Cruise loses faith in Scientology IAN MARKHAM-SMITH The Church of Scientology appears to have lost two of its highest- profile disciples.
Tom Cruise and his Australian actress wife Nicole Kidman quit soon after completing Eyes Wide Shut , the late director Stanley Kubrick's last film, according to reports in Hollywood.
"The Tinseltown buzz is that Cruise and Kidman have quietly severed their ties to the Church of Scientology," said American gossip columnists Marcus Baram and Marc Malkin in the latest issue of US Weekly magazine.
"Despite their representatives' denials, we hear that Cruise and Kidman started limiting their involvement in the church after shooting the Kubrick movie."
The multimillionaire couple's defection would be a major blow to the contentious group, which is under attack from many governments in Europe and has been suffering a slump in membership.
The church, founded by late science fiction writer L. Ron Hubbard, is constantly attacked by opponents as nothing more than a money-making organisation which offers crude self-help theology to its congregations.

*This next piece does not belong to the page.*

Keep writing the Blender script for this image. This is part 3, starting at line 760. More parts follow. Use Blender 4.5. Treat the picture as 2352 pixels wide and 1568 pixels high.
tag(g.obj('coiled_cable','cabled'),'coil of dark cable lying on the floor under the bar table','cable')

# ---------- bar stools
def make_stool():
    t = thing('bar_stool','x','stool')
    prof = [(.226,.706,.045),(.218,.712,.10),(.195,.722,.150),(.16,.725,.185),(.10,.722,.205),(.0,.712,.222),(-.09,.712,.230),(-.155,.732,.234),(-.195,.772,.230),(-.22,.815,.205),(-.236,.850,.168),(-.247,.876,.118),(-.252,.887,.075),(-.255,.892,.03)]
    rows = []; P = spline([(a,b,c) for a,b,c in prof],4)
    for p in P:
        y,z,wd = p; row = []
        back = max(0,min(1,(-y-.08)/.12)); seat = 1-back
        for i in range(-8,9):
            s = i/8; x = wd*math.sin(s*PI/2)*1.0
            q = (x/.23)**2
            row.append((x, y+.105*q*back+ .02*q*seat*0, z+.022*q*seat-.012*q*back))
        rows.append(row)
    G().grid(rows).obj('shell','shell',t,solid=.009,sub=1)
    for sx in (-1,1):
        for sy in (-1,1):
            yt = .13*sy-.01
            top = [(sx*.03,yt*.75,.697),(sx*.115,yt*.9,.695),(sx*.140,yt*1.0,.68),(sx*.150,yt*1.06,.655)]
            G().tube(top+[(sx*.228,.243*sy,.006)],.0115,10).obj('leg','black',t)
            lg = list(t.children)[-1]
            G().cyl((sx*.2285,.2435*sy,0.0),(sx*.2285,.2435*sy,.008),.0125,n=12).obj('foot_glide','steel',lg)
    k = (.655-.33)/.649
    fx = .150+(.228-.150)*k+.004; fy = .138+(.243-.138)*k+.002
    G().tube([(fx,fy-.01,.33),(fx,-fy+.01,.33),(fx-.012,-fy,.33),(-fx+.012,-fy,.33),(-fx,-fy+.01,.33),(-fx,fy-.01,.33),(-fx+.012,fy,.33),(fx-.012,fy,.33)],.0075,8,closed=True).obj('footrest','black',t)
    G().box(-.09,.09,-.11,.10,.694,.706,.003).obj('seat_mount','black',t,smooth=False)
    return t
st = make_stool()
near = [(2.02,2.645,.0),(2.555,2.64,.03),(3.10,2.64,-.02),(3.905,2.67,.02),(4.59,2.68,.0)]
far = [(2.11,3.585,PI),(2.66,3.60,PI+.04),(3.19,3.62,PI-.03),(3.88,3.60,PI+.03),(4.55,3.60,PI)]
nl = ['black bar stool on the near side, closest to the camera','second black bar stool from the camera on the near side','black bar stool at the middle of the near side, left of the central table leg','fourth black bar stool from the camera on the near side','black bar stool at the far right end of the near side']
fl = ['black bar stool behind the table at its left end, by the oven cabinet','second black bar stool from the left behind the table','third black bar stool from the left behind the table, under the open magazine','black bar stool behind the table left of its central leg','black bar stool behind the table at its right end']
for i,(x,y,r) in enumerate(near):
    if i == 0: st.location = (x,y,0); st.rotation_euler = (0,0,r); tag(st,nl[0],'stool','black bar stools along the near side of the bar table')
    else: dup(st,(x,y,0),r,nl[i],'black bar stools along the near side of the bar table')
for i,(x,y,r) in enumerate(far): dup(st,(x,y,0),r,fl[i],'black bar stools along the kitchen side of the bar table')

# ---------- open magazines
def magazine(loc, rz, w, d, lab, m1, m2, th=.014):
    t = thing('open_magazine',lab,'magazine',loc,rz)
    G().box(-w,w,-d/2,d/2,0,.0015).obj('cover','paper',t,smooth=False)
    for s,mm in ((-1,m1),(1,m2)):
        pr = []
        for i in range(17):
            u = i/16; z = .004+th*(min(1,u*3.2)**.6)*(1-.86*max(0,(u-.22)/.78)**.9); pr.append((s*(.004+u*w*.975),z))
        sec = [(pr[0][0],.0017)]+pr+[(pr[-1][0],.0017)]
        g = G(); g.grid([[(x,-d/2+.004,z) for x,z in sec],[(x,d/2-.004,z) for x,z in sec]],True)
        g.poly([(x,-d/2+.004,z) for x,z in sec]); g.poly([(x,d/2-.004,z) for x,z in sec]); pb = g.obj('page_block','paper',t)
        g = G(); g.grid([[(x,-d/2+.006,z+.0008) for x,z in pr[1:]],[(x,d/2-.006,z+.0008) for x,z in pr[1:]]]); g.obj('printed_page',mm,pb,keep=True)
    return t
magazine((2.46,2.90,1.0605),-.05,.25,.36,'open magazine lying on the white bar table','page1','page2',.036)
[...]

Some ex-members have claimed they were exposed to harassment and intimidation when they tried to break free of the organisation. Many have launched lawsuits trying to recoup the large amounts of money they say they were swindled out of while members of the group.
But if Scientology's hierarchy try to put pressure on the two stars to remain members it may prove a mission impossible.

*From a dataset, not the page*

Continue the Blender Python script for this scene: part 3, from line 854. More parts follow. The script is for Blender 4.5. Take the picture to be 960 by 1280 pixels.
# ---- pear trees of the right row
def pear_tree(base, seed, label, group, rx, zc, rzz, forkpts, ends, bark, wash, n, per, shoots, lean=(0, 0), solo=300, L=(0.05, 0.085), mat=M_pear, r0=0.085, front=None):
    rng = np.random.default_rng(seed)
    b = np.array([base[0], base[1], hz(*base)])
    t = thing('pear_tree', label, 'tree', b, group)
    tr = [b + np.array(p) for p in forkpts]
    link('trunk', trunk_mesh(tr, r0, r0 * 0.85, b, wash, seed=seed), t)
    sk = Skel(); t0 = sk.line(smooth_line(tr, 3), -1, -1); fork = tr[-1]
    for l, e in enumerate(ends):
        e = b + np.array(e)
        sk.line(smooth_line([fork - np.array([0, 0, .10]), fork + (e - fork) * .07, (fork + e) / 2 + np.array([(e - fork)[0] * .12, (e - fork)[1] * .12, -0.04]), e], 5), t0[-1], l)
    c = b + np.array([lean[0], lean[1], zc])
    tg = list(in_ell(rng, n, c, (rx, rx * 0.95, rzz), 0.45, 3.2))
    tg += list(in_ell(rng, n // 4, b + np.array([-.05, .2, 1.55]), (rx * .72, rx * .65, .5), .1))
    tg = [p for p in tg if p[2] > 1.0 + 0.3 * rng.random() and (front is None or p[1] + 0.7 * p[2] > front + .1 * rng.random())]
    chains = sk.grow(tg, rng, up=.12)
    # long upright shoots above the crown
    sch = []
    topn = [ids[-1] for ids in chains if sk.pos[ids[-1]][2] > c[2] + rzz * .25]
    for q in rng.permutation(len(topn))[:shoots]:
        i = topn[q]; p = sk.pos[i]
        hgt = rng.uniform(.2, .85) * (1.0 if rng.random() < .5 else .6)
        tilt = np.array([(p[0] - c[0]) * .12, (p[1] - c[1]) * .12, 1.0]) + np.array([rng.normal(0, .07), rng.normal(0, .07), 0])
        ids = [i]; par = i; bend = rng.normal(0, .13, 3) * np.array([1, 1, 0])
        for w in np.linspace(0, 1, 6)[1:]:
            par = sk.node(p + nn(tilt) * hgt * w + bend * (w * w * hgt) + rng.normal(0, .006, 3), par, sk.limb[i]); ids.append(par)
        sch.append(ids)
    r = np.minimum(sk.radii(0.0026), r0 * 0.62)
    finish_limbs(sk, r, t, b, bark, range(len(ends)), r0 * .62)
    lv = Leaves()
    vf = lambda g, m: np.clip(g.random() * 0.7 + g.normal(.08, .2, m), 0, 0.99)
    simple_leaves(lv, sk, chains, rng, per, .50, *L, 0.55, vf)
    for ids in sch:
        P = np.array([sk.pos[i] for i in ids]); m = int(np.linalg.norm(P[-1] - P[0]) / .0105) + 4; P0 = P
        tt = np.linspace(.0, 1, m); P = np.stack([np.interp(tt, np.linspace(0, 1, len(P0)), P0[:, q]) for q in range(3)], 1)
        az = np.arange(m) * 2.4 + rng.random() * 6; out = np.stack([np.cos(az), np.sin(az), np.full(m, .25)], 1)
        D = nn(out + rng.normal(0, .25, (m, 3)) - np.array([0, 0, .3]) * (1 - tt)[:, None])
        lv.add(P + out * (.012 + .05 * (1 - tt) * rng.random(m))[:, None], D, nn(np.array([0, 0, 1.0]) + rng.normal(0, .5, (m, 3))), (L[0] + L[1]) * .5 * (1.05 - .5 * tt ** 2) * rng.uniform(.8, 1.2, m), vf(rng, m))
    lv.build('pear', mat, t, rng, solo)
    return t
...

"Cruise and Kidman's power in Hollywood might make it easier to escape without suffering a backlash," US Weekly reported.
Cruise was introduced to the sect in 1987 by his then first wife, actress Mimi Rogers, a long-time Scientologist.
But the actor has often reacted defensively when questioned about his membership and when Kidman was a guest on a radio show she stated that she was a Catholic.
"I have gained a lot from Scientology," Cruise said in 1993.
But he added: "The Church of Scientology doesn't run my life or career." And he appears not to have been very supportive of fellow Scientologist John Travolta's attempts to turn Hubbard's book Battlefield Earth into a movie.
While working on Eyes Wide Shut, it is claimed that he hinted to executives at Warner Bros, the studio behind both movie projects, that releasing Battlefield Earth would be a mistake.
Initial reports have slammed the film, in which Travolta plays an evil space alien. Battlefield Earth is scheduled to be released in the United States on May 12.